La considerazione forse più interessante che può esser fatta ad una prima lettura di questa paginetta ormai non più giovanile è che la concentrazione degli apparecchi è tutta nel centro abitato: ci sono poi quattro apparecchi a Montupoli, ben tre nel solo crocevia delle Quattro Strade e un solo apparecchio a Cerreto. Nessuno alle Piane e nessuno nelle altre contrade del territorio comunale. Lo stesso centro abitato era più piccolo perché l’apparecchio di Collemarino oggi sarebbe via Papa Giovanni. Questo è anche il disegno del tessuto socio-economico di quei primi anni nei queli anche da noi si cominciava ad avvertire il “boom economico”.

Il sindaco del tempo, il barone Arnaldo Valignani, aveva l’apparecchio telefonico nella casa di Montupoli.

E compare già l’azienda del dott. ing. Filippo Masci, che aveva acquistato il rudere del Castello e ne stava completando la riedificazione. Ci sono poi cognomi e attività che oggi non ci sono più ma che tanto hanno significato per Miglianico.

C’è il tuffo al cuore che si prova leggendo “Neri Ave Bortoli, ostetrica condotta”, la “Mammina” che ci ha fatto nascere.

C’è un Rosa Pio in via Martiri Zannolli, l’indimenticabile Zio Titino, è il 95237 di casa del nonno Raffaele. È il numero al quale, fino a tre anni fa, ha risposto a tutti, con voce squillante e sempre gioiosa, la zia Letizia.

E non per ultimo - infatti è il secondo in elenco, ma il primo se si vede la progressione dei numeri - c’è il 95210 del “Caffè dello Sport” di Adezio Guglielmo, che era il telefono pubblico, anche per quello il centro del centro di Miglianico.

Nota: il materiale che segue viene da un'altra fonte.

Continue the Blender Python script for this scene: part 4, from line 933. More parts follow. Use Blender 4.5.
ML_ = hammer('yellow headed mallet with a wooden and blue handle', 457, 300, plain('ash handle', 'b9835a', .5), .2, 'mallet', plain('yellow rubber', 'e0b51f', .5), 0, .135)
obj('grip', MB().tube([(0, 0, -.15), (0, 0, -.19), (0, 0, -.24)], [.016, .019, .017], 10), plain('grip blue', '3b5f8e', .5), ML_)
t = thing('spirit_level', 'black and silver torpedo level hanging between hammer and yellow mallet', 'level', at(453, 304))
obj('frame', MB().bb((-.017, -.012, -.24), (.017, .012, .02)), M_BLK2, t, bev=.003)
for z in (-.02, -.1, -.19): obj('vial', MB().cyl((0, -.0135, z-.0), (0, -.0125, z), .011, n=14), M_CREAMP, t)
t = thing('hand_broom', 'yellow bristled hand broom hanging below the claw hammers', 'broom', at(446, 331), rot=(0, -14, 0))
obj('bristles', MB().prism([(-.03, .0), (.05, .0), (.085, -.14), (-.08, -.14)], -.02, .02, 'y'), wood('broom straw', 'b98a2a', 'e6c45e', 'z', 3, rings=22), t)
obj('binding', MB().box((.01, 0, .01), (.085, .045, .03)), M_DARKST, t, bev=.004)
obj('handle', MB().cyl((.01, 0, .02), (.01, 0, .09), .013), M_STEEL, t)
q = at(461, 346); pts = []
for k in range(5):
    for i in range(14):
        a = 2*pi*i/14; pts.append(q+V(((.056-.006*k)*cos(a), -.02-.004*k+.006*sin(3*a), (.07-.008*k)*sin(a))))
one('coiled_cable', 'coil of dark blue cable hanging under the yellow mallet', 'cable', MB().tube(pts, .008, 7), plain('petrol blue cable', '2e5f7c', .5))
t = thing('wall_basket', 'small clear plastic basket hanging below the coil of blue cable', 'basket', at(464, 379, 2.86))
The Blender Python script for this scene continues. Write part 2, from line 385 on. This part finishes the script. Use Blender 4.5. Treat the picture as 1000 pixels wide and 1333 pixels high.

Non posso dire che sembra ieri, perché il tempo passato non è davvero poco e tecnologicamente è anche tantissimo. Ma quel telefono nero, i colori vivaci dell’infanzia che scorreva allora per la mia generazione, il raro ring-ring e le non rare parole che riempivano quel bar li sento ancora dove il ricordo ha il calore che accende le più belle emozioni.